As Bush and McCain continue to use classic Big Lie techniques to portray the administration as "strong" and "successful" in fighting a "war against terrorism" Al Qaeda in effect grows more dangerous thanks to their disastrous policies in Iraq and everywhere else. Even a grade school imperialist would realize that Afghanistan is and has always been a far more difficult place to "pacify" than Iraq. The groups that the U.S. and its allies are fighting in Afghanistan are also "protected" by the U.S. supported Pakistani government, much more unified and with a much longer and more effective history of guerrilla-terrorist actions than the groups in Iraq. They have no oil or anything else of real value, of course, except strategic position that they can use for all kinds of dangerous maneuvering against Pakistan, Iran, and former Soviet Republics. Meanwhile, there are reports that the Al Qaeda group is beefing up the right-wing Muslim insurgency against the secular military regime in Algeria.

Nearly seven after the 9/11 attacks and many hundreds of billions spent in the "war against terrorism," this is what the Bush administration has to show for its "war against terrorism" , a Catch-22 record of defeat after defeat and an administration which not only refuses to admit its defeats but has the effrontery to portray them as the model of "strength," and " patriotism"

When Bush ran again in 2004 and waved the flag, I wrote that putting him back in office for his "success" in the "war against terrorism" (which is primarily ,as virtually all serious analysts have
understood for a century, a police rather than a military matter) would be like the British in 1940 putting Neville Chamberlain back in office after the "success" of his pro German, anti-Soviet foreign policy aka appeasement.

That was one year after the invasion of Iraq, Americans were spending a lot less of their disposable income on gasoline, and the national debt was trillions less than in this presidential year.

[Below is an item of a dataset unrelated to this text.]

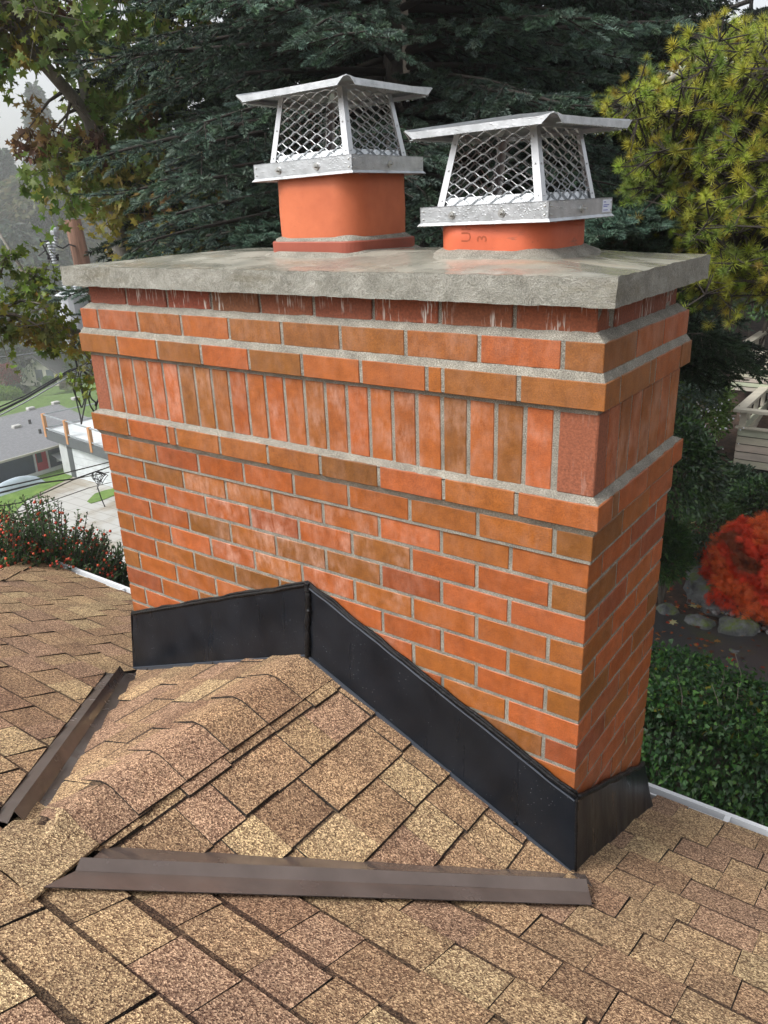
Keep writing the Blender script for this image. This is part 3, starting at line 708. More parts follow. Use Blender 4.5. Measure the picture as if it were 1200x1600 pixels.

Today, as McCain as talks of military buildups, new NAFTA's, health care proposals that would sicken people in the rest of the developed world, he has "inherited" the Bush policies and the Bush mantle. He can't get away from it even if he tries (and so far he isn't trying). Senator Obama should begin to expose the deepening economic crisis that Americans understand and that no amount of flag waving and obfuscation can effective deny and connect that economic disaster with the foreign policy disaster since the two are interconnected and the continuation of the latter makes it much more difficult for any administration to organize the resources to deal with the former. So far, the only "war" in which the the Bush administration can say that it has won some victories is the "war" it has fought against labor, working families, and lower income Americans, a "war" that has deepened consumer debt, undermined effective mass purchasing power and made life less secure and harder for the majority of Americans.

1 comment:

Anonymous said...

We disagree, Sean. The Taliban regime was receiving aid from and protecting bin Laden and Al Qaeda along with its alliances with Pakistani based Muslim rightwing groups and the Pakistani government Al Qaeda and its Pakistani friends were the ones with the money. And Pakistan was the Taliban regime's principal ally and backer in the world.
More importantly, the Taliban was like Al Qaeda the fascistic product of the counter-revolutionary war against the revolutionary Communist government in Afghanistan and its Soviet allies in the 1980s
That is the only government in Afghanistan's modern history which was seriously seeking to build a better life for its people, even with its faults.
Your point about the increase in Opium production is I think true, but from my readings the terror that the Taliban carried out against women trying to work to support their families and especially women trying to teach girls to read and write is not a major part of the scene.
The enemy of my enemy is not necessarily my friend, and if that is certainly true about the Taliban, Al Qaeda and other rightwing religious groups that are allies of the Taliban in the Pakistani border areas. I remember before the 9/11 attacks an interview with a Taliban government official(this was a blip in U.S. news) about the use of a soccer stadium for mass executions. His comment to the reporter was that the country had to use the stadium for the executions because it didn't have the funds for another facility. Soccer was a great game and if the "West" wanted to help Afghanistan, they should fund the building of a new stadium which would be used for soccer while the old one would continue to be used for executions.
The U.S. and its NATO bloc allies are now in a war in Afghanistan against forces it largely created a generation ago and now finds very difficult to destroy, particularly after the invasion of Iraq, which was not defensible on any level, since Iraq had nothing to do with Al Qaeda or other right religious formations and was not harboring and/or receiving major financial aid from bin Laden and similar groups.